In early 2002, an additional Ford Foundation grant of $75,000 was given
to Deep Dish TV "for the television news series, DEMOCRACY NOW, to
continue incorporating the aftermath of the September 11th attack into
future broadcasts." Besides being presently subsidized by the Ford
Foundation to air Pacifica's DEMOCRACY NOW show, Deep Dish TV, with an
annual income of $158,000 in 2000, was also subsidized by the MacArthur
Foundation in the 1990s. Between 1993 and 1998, $190,000 in grants were
given to Deep Dish TV by the MacArthur Foundation. And one of the
members of Deep Dish TV's board of directors in recent years has
apparently been a WBAI staffperson named Mario Murillo.

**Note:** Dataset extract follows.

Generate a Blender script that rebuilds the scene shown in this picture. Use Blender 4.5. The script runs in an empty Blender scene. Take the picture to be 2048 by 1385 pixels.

Another Ford Foundation grant of $200,000 was given in April 2002 to the
Astraea Foundation, whose former board finance committee chairperson,
Leslie Cagan, is presently the chairperson of Pacifica's national board.
Three other grants have been given to the Astraea Foundation by the Ford
Foundation since 2000: two grants, totalling $75,000, in 2000; and a
$200,000 grant in 2001 "for general support and subgrants to
community-based organizations addressing social, political and economic
justice, especially those focused on lesbians and other sexual
minorities." The former finance committee chairperson of the Ford
Foundation-sponsored Astraea Foundation recently signed a $2 million
"golden handshake / sweetheart contract" with the Ford
Foundation-sponsored, soon-to-be-privatized DEMOCRACY NOW producer (who
has apparently been receiving a $90,000/year salary from Pacifica in
recent years for her alternative journalism work).